#### DIRECTIVE:
Extract all lines in the data that contain the word "picture".

#### DATA LISTING:
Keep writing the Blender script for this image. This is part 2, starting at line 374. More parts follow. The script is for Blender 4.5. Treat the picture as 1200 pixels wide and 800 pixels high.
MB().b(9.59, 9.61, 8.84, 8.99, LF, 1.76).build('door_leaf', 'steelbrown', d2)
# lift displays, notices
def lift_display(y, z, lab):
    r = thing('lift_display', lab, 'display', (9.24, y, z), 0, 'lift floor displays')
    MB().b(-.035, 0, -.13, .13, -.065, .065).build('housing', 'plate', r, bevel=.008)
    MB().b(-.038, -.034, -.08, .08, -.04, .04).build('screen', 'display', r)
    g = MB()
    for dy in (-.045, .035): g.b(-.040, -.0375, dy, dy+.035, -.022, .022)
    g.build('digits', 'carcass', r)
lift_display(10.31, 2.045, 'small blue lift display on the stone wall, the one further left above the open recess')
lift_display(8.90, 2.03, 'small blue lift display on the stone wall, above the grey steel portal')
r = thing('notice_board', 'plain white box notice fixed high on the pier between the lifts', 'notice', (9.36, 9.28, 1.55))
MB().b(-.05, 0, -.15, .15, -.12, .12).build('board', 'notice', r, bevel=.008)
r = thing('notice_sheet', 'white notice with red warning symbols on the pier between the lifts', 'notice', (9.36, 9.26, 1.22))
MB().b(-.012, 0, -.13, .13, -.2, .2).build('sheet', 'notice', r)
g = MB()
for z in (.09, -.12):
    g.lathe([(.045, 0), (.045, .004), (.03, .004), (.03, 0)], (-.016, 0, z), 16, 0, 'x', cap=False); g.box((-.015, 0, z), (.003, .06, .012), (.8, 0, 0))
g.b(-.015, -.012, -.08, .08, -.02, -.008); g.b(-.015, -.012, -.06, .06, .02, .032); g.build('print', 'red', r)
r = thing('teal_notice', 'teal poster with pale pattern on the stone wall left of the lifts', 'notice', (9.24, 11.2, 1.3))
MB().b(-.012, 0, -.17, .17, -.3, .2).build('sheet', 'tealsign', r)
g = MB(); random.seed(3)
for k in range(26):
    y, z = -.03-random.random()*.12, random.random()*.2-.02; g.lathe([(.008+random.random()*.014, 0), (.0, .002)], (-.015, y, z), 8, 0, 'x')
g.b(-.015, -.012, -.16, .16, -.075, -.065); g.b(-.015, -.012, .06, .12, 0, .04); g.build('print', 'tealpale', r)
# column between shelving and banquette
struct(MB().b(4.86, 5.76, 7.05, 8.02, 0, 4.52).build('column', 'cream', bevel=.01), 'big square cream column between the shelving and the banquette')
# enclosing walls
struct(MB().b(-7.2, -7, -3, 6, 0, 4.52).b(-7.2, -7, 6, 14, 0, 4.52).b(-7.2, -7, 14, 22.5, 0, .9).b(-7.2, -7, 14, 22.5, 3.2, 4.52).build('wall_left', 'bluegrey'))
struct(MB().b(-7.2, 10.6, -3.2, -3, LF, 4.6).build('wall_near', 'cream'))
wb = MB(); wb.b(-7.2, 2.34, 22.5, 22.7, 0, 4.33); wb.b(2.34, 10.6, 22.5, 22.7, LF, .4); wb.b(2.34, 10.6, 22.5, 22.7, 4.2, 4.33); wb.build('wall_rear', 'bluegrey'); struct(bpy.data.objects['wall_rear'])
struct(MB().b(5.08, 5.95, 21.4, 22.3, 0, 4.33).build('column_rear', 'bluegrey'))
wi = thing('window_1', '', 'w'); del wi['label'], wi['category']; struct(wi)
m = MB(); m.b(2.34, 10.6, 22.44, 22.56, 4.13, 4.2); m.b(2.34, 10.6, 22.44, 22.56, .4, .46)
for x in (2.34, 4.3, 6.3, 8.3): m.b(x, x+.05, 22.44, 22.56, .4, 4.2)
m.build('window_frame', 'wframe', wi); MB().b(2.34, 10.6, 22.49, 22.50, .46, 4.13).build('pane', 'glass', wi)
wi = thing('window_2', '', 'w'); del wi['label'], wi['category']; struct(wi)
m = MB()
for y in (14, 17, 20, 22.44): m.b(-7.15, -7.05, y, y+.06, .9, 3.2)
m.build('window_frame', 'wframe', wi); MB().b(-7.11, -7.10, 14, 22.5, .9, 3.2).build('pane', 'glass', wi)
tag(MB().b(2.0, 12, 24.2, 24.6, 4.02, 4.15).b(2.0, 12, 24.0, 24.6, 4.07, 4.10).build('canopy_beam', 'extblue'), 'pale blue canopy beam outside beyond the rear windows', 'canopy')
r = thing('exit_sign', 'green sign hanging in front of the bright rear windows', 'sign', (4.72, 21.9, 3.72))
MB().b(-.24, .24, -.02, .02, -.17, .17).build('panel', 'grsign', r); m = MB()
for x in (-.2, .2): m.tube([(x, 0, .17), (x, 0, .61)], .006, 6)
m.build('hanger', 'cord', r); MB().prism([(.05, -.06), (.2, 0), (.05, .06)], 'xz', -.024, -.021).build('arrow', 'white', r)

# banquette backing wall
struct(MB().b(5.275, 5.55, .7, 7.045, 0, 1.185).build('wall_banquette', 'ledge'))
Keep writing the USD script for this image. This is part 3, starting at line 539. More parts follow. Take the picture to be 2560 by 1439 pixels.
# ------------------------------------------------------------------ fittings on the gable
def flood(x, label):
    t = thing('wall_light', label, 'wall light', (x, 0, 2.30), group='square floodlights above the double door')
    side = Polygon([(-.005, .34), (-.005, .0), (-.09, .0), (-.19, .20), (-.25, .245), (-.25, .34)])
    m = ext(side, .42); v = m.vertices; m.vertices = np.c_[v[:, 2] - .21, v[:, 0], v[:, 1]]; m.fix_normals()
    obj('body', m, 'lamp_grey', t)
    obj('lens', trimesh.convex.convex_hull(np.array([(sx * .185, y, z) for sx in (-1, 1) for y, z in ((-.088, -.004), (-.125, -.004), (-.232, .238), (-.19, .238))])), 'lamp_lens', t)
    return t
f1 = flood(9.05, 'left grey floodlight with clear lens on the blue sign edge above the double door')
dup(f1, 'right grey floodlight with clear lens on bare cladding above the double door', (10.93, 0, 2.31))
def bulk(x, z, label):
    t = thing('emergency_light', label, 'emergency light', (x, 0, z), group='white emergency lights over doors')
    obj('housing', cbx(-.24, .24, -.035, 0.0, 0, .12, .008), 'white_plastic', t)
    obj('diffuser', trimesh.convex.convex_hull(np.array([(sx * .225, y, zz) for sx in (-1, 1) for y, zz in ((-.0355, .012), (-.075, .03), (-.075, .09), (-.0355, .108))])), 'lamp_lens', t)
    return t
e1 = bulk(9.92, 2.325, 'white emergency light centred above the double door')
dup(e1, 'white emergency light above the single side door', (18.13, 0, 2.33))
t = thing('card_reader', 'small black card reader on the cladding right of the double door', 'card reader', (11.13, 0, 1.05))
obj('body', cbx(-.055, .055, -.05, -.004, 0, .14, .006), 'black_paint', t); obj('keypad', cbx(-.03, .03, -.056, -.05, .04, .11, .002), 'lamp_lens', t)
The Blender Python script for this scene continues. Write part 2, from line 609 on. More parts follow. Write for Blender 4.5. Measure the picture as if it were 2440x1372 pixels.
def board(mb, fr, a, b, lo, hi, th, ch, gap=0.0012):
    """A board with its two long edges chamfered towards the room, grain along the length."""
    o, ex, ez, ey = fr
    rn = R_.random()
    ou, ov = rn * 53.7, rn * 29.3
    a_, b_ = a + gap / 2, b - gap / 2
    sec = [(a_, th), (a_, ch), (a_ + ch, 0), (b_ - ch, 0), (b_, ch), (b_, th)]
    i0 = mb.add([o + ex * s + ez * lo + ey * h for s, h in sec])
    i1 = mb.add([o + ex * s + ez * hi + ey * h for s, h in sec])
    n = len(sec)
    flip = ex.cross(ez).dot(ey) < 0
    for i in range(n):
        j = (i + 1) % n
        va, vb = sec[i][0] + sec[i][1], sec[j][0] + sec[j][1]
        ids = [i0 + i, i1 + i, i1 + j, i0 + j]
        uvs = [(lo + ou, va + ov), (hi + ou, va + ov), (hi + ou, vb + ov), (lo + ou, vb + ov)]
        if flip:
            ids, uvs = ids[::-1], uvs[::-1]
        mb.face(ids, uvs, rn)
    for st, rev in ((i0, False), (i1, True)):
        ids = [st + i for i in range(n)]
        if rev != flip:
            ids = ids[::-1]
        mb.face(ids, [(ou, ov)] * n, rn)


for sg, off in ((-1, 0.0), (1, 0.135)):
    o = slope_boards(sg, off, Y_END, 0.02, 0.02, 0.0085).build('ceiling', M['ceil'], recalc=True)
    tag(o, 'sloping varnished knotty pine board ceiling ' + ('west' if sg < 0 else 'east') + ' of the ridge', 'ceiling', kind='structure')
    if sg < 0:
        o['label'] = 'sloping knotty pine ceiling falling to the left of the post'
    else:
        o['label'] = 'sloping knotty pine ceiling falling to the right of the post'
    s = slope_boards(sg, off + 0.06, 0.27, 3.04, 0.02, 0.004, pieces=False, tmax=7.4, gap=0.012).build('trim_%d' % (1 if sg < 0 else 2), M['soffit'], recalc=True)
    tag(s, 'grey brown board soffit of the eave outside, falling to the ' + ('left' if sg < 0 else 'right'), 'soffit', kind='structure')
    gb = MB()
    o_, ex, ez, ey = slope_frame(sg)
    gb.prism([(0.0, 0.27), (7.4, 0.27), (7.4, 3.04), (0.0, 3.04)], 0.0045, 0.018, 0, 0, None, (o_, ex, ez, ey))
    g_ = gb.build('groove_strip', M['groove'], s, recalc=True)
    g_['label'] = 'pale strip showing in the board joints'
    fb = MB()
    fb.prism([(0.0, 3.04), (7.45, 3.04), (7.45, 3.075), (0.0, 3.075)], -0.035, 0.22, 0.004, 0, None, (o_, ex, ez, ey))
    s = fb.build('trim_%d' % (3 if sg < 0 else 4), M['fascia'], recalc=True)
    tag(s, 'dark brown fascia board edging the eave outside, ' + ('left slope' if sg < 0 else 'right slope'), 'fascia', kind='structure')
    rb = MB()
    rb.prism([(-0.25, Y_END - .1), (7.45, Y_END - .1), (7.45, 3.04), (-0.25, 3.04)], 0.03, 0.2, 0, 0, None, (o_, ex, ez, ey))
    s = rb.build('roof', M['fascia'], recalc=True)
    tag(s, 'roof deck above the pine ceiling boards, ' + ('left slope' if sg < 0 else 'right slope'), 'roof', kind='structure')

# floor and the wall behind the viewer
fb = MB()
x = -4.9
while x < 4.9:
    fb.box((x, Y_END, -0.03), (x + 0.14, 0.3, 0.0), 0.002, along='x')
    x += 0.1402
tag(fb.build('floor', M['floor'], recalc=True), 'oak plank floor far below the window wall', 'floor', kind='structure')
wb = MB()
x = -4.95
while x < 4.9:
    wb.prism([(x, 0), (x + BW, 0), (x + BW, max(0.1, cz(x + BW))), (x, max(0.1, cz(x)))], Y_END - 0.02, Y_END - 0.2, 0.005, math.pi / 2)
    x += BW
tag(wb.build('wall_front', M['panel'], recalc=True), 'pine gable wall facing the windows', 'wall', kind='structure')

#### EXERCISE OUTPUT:
Keep writing the Blender script for this image. This is part 2, starting at line 374. More parts follow. The script is for Blender 4.5. Treat the picture as 1200 pixels wide and 800 pixels high.
Keep writing the USD script for this image. This is part 3, starting at line 539. More parts follow. Take the picture to be 2560 by 1439 pixels.
The Blender Python script for this scene continues. Write part 2, from line 609 on. More parts follow. Write for Blender 4.5. Measure the picture as if it were 2440x1372 pixels.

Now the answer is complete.